Once you are authenticated to GitHub, choose to use an Existing Azure Pipeline YAML file and select your new created azure-pipeline.yaml file.
Save the pipeline and run it.
The pipeline will automatically deploy the application to Staging and wait for your approval to go to Production.
You can click on the Review button to approve the deployment.
After a couple of minutes, ArgoCD will automatically fetch the changes and deploy the application. You should have something similar to this picture on your ArgoCD dashboard.
Connect to vm-01 with the Bastion. Username is useradmin and password is in the main.bicepparam file.
Once connected to the vm, you can test the staging website with the URL app-01-staging.mycompany.com and the production website with the URL app-01.mycompany.com.
You should see something like this screenshot.
Conclusion
In summary, we've delved into the mechanics of implementing GitOps using Azure DevOps, ArgoCD, and AKS. The solution presented here uses two separate repositories: one for the application and one for the deployment.

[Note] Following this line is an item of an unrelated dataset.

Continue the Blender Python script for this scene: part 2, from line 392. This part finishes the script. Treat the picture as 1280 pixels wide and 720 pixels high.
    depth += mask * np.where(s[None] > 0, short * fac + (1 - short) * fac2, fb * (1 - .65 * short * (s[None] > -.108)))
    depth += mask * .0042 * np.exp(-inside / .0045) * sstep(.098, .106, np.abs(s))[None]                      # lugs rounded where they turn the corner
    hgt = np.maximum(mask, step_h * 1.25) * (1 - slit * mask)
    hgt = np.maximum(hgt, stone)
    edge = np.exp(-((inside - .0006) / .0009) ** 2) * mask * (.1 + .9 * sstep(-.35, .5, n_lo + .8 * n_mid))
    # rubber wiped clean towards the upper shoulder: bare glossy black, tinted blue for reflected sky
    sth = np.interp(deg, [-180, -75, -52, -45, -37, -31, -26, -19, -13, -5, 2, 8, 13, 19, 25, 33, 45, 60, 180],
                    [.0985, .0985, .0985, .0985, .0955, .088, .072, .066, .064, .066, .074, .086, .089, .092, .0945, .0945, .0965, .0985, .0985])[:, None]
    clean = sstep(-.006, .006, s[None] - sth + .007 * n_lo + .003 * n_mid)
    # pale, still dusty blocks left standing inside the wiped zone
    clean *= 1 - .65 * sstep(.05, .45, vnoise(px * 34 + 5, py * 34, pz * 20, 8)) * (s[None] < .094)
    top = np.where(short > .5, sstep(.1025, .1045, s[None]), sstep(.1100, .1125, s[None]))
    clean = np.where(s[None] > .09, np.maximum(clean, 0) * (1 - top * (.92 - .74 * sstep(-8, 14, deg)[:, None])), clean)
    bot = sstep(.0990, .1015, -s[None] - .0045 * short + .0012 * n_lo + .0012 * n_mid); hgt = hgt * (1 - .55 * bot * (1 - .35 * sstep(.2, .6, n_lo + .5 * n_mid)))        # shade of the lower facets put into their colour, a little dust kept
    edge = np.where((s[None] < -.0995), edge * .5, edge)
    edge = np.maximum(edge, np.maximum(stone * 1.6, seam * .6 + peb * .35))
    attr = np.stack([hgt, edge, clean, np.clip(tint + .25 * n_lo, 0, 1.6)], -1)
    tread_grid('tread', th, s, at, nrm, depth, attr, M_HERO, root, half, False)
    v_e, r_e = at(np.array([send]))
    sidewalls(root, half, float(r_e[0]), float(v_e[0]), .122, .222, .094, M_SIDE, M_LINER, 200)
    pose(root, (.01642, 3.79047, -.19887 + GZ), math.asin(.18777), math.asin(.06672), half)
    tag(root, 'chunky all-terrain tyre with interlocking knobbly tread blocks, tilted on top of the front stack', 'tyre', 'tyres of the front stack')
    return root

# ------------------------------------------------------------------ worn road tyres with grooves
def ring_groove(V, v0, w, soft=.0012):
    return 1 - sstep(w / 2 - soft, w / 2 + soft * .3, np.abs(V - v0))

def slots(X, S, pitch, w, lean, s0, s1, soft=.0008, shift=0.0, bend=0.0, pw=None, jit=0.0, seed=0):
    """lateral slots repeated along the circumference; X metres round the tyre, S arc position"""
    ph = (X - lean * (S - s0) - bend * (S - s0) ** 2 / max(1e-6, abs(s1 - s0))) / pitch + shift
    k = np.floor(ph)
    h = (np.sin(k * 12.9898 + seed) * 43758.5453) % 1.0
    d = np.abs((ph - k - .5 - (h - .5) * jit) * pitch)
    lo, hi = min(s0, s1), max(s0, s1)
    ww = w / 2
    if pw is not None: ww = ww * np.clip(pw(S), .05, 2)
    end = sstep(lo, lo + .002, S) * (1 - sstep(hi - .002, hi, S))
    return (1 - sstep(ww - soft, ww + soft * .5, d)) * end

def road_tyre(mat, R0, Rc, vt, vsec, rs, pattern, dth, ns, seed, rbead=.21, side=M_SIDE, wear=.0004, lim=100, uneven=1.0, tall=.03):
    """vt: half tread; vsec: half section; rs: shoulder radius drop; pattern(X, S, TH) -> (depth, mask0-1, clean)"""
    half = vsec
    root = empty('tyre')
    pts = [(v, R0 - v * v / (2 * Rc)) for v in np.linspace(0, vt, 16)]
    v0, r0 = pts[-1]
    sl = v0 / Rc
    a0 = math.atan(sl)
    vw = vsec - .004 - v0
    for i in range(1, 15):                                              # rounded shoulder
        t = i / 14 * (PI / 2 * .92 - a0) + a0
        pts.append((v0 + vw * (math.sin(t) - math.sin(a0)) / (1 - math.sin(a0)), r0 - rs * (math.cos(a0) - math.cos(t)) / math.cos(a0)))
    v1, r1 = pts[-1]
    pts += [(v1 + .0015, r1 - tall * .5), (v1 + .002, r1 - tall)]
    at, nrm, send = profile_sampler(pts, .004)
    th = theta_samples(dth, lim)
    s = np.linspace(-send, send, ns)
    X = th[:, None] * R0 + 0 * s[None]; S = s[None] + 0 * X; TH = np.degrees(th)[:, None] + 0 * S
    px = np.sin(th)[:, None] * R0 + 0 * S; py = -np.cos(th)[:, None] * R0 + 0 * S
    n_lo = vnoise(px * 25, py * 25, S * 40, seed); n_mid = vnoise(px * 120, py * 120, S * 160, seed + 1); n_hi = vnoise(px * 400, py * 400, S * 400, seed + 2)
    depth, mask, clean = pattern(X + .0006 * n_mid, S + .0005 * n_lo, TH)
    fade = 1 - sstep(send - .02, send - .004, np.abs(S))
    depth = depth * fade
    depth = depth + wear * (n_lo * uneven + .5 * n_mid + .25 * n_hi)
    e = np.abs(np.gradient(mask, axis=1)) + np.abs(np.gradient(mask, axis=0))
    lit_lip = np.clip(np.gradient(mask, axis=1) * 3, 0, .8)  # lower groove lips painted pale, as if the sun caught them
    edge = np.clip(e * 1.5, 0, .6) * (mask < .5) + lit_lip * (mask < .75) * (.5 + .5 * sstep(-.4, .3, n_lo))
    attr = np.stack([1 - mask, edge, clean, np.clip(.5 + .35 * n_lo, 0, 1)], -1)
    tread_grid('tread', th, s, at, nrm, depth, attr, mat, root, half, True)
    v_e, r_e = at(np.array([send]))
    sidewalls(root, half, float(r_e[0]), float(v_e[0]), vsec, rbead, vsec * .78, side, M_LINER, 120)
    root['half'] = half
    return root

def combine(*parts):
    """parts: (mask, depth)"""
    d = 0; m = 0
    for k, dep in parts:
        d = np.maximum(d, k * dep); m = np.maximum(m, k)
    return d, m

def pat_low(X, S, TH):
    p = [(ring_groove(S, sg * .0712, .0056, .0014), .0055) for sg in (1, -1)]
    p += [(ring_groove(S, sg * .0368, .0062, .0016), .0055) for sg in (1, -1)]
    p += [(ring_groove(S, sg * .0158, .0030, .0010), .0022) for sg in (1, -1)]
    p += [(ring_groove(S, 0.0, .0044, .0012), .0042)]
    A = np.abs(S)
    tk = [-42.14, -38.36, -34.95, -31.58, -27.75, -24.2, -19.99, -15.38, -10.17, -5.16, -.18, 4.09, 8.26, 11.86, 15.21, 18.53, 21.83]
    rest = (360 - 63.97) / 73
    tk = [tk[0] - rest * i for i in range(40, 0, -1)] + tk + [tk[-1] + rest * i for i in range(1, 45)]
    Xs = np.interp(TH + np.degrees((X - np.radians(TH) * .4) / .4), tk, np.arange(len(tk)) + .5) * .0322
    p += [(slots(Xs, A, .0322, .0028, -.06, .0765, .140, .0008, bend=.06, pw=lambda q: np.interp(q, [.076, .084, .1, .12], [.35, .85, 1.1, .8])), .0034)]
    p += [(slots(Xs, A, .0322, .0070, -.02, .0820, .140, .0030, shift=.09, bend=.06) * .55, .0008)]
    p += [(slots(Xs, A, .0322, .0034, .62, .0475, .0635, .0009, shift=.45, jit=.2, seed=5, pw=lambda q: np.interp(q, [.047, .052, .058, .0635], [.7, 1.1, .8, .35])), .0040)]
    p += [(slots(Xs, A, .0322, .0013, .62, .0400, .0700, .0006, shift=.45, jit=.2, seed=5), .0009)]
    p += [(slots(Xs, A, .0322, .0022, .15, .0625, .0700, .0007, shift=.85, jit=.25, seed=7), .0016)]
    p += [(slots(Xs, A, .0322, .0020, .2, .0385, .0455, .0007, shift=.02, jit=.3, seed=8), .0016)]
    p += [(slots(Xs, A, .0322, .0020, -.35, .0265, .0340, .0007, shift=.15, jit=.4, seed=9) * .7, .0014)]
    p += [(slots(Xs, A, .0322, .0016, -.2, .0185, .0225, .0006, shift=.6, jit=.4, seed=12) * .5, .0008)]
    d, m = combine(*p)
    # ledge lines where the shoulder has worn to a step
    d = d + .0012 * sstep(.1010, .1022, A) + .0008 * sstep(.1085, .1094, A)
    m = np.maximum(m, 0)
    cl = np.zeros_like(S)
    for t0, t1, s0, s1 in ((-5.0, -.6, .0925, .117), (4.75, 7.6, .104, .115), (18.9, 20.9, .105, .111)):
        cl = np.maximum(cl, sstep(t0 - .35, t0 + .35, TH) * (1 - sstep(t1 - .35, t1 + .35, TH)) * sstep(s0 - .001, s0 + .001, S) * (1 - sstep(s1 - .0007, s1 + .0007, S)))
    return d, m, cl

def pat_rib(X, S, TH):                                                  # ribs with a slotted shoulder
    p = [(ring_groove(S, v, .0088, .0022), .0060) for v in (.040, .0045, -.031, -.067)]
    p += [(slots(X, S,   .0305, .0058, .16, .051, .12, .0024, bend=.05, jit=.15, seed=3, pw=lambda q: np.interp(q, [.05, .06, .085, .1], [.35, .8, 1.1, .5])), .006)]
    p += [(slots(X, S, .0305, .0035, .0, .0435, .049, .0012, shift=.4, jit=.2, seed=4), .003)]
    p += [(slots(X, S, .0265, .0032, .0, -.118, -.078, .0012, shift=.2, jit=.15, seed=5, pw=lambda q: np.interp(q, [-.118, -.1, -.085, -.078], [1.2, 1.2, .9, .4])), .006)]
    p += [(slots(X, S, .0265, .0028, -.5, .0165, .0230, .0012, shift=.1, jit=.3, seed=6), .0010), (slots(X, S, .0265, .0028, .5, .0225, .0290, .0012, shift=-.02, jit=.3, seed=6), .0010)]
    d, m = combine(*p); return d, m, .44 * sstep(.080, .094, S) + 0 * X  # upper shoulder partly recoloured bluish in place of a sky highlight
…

Why the segregation? Maintaining separate repositories for the application and deployment is a best practice to enhance organizational clarity, streamline collaboration, and ensure a clean separation of concerns in the GitOps workflow.
Furthermore, the presented solution offers scalability, particularly in a microservices architecture. With each application residing in its separate repository, individual pipelines seamlessly push their manifests to the Deployment repository, establishing it as the singular source of truth.
For those moments requiring manual adjustments, a DevOps administrator can opt for direct interventions by committing changes directly to the Deployment repository.
An additional layer of security is introduced as the pipeline is deliberately isolated from the Kubernetes control plane—a security-conscious approach, especially in a "pull-based" deployment paradigm.
And with that, we conclude this technical exploration. I hope you liked it.